═════ Material for this task

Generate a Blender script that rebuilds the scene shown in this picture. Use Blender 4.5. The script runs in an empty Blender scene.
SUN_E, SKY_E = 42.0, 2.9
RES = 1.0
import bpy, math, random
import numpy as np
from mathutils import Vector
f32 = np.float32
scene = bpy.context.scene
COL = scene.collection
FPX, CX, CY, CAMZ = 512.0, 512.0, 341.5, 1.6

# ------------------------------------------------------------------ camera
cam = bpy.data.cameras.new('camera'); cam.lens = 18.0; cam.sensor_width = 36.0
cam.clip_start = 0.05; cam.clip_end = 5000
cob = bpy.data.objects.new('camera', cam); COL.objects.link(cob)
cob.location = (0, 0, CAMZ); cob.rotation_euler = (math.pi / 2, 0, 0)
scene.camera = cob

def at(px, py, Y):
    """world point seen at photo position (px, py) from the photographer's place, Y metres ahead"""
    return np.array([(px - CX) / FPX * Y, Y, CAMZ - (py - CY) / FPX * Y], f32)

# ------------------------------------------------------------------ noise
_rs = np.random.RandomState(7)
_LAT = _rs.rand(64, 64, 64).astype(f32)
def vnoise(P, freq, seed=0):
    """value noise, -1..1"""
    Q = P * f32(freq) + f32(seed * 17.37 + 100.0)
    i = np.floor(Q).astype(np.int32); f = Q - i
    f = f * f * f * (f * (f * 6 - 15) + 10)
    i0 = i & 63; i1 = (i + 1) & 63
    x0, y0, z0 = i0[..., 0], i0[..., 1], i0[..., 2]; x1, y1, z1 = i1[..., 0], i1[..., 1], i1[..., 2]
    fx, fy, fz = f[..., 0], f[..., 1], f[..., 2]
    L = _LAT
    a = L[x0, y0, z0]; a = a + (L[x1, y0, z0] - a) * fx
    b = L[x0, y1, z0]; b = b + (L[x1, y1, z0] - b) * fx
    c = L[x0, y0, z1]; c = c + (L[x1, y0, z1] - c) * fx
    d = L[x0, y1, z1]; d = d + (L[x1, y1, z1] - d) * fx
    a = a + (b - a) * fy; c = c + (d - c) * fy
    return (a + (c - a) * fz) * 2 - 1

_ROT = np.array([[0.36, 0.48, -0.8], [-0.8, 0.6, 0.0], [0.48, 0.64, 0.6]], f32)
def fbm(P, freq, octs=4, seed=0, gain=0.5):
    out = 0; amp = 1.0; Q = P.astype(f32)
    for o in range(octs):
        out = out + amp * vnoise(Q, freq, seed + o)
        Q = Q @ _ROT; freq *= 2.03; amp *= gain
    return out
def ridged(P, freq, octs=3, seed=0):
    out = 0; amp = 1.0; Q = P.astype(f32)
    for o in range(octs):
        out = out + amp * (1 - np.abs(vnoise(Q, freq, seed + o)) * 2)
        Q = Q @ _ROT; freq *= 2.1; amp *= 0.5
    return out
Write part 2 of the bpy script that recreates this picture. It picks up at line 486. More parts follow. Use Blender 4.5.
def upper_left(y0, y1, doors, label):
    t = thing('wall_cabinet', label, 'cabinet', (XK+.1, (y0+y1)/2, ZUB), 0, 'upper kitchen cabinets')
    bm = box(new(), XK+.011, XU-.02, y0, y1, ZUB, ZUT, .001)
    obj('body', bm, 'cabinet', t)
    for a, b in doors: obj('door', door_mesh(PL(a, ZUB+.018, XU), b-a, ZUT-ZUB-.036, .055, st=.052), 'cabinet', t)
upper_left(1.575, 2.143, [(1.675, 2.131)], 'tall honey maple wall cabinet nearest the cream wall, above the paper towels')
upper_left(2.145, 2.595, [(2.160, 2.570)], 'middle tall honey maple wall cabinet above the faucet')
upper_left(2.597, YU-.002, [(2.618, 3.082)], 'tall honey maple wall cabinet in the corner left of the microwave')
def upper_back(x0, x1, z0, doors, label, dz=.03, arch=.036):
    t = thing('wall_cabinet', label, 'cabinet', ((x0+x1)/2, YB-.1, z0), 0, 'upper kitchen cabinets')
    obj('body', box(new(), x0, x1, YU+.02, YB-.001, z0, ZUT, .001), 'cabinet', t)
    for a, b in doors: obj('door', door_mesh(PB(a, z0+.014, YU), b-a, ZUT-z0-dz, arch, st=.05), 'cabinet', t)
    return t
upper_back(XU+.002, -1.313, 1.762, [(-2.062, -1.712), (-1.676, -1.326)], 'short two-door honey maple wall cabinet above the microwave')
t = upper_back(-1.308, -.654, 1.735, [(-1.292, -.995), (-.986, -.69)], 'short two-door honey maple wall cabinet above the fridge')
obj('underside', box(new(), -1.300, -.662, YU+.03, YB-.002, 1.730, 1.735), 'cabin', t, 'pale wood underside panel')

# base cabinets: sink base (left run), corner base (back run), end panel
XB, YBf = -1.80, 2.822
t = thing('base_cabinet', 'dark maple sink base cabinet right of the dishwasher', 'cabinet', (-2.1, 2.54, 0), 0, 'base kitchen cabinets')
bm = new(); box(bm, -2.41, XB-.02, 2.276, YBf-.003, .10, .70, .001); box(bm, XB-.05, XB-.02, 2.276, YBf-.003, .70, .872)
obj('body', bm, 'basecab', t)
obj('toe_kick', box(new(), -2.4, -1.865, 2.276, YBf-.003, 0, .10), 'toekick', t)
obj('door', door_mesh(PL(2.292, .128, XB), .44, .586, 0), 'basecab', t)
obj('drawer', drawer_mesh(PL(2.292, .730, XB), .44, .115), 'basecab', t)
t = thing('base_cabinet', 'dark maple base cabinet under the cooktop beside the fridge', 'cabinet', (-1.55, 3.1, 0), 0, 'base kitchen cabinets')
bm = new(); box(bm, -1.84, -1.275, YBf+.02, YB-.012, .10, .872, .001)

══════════

Write out every entry again, keeping each line exactly the same.

[Reply]:
Generate a Blender script that rebuilds the scene shown in this picture. Use Blender 4.5. The script runs in an empty Blender scene.
SUN_E, SKY_E = 42.0, 2.9
RES = 1.0
import bpy, math, random
import numpy as np
from mathutils import Vector
f32 = np.float32
scene = bpy.context.scene
COL = scene.collection
FPX, CX, CY, CAMZ = 512.0, 512.0, 341.5, 1.6

# ------------------------------------------------------------------ camera
cam = bpy.data.cameras.new('camera'); cam.lens = 18.0; cam.sensor_width = 36.0
cam.clip_start = 0.05; cam.clip_end = 5000
cob = bpy.data.objects.new('camera', cam); COL.objects.link(cob)
cob.location = (0, 0, CAMZ); cob.rotation_euler = (math.pi / 2, 0, 0)
scene.camera = cob

def at(px, py, Y):
    """world point seen at photo position (px, py) from the photographer's place, Y metres ahead"""
    return np.array([(px - CX) / FPX * Y, Y, CAMZ - (py - CY) / FPX * Y], f32)

# ------------------------------------------------------------------ noise
_rs = np.random.RandomState(7)
_LAT = _rs.rand(64, 64, 64).astype(f32)
def vnoise(P, freq, seed=0):
    """value noise, -1..1"""
    Q = P * f32(freq) + f32(seed * 17.37 + 100.0)
    i = np.floor(Q).astype(np.int32); f = Q - i
    f = f * f * f * (f * (f * 6 - 15) + 10)
    i0 = i & 63; i1 = (i + 1) & 63
    x0, y0, z0 = i0[..., 0], i0[..., 1], i0[..., 2]; x1, y1, z1 = i1[..., 0], i1[..., 1], i1[..., 2]
    fx, fy, fz = f[..., 0], f[..., 1], f[..., 2]
    L = _LAT
    a = L[x0, y0, z0]; a = a + (L[x1, y0, z0] - a) * fx
    b = L[x0, y1, z0]; b = b + (L[x1, y1, z0] - b) * fx
    c = L[x0, y0, z1]; c = c + (L[x1, y0, z1] - c) * fx
    d = L[x0, y1, z1]; d = d + (L[x1, y1, z1] - d) * fx
    a = a + (b - a) * fy; c = c + (d - c) * fy
    return (a + (c - a) * fz) * 2 - 1

_ROT = np.array([[0.36, 0.48, -0.8], [-0.8, 0.6, 0.0], [0.48, 0.64, 0.6]], f32)
def fbm(P, freq, octs=4, seed=0, gain=0.5):
    out = 0; amp = 1.0; Q = P.astype(f32)
    for o in range(octs):
        out = out + amp * vnoise(Q, freq, seed + o)
        Q = Q @ _ROT; freq *= 2.03; amp *= gain
    return out
def ridged(P, freq, octs=3, seed=0):
    out = 0; amp = 1.0; Q = P.astype(f32)
    for o in range(octs):
        out = out + amp * (1 - np.abs(vnoise(Q, freq, seed + o)) * 2)
        Q = Q @ _ROT; freq *= 2.1; amp *= 0.5
    return out
Write part 2 of the bpy script that recreates this picture. It picks up at line 486. More parts follow. Use Blender 4.5.
def upper_left(y0, y1, doors, label):
    t = thing('wall_cabinet', label, 'cabinet', (XK+.1, (y0+y1)/2, ZUB), 0, 'upper kitchen cabinets')
    bm = box(new(), XK+.011, XU-.02, y0, y1, ZUB, ZUT, .001)
    obj('body', bm, 'cabinet', t)
    for a, b in doors: obj('door', door_mesh(PL(a, ZUB+.018, XU), b-a, ZUT-ZUB-.036, .055, st=.052), 'cabinet', t)
upper_left(1.575, 2.143, [(1.675, 2.131)], 'tall honey maple wall cabinet nearest the cream wall, above the paper towels')
upper_left(2.145, 2.595, [(2.160, 2.570)], 'middle tall honey maple wall cabinet above the faucet')
upper_left(2.597, YU-.002, [(2.618, 3.082)], 'tall honey maple wall cabinet in the corner left of the microwave')
def upper_back(x0, x1, z0, doors, label, dz=.03, arch=.036):
    t = thing('wall_cabinet', label, 'cabinet', ((x0+x1)/2, YB-.1, z0), 0, 'upper kitchen cabinets')
    obj('body', box(new(), x0, x1, YU+.02, YB-.001, z0, ZUT, .001), 'cabinet', t)
    for a, b in doors: obj('door', door_mesh(PB(a, z0+.014, YU), b-a, ZUT-z0-dz, arch, st=.05), 'cabinet', t)
    return t
upper_back(XU+.002, -1.313, 1.762, [(-2.062, -1.712), (-1.676, -1.326)], 'short two-door honey maple wall cabinet above the microwave')
t = upper_back(-1.308, -.654, 1.735, [(-1.292, -.995), (-.986, -.69)], 'short two-door honey maple wall cabinet above the fridge')
obj('underside', box(new(), -1.300, -.662, YU+.03, YB-.002, 1.730, 1.735), 'cabin', t, 'pale wood underside panel')

# base cabinets: sink base (left run), corner base (back run), end panel
XB, YBf = -1.80, 2.822
t = thing('base_cabinet', 'dark maple sink base cabinet right of the dishwasher', 'cabinet', (-2.1, 2.54, 0), 0, 'base kitchen cabinets')
bm = new(); box(bm, -2.41, XB-.02, 2.276, YBf-.003, .10, .70, .001); box(bm, XB-.05, XB-.02, 2.276, YBf-.003, .70, .872)
obj('body', bm, 'basecab', t)
obj('toe_kick', box(new(), -2.4, -1.865, 2.276, YBf-.003, 0, .10), 'toekick', t)
obj('door', door_mesh(PL(2.292, .128, XB), .44, .586, 0), 'basecab', t)
obj('drawer', drawer_mesh(PL(2.292, .730, XB), .44, .115), 'basecab', t)
t = thing('base_cabinet', 'dark maple base cabinet under the cooktop beside the fridge', 'cabinet', (-1.55, 3.1, 0), 0, 'base kitchen cabinets')
bm = new(); box(bm, -1.84, -1.275, YBf+.02, YB-.012, .10, .872, .001)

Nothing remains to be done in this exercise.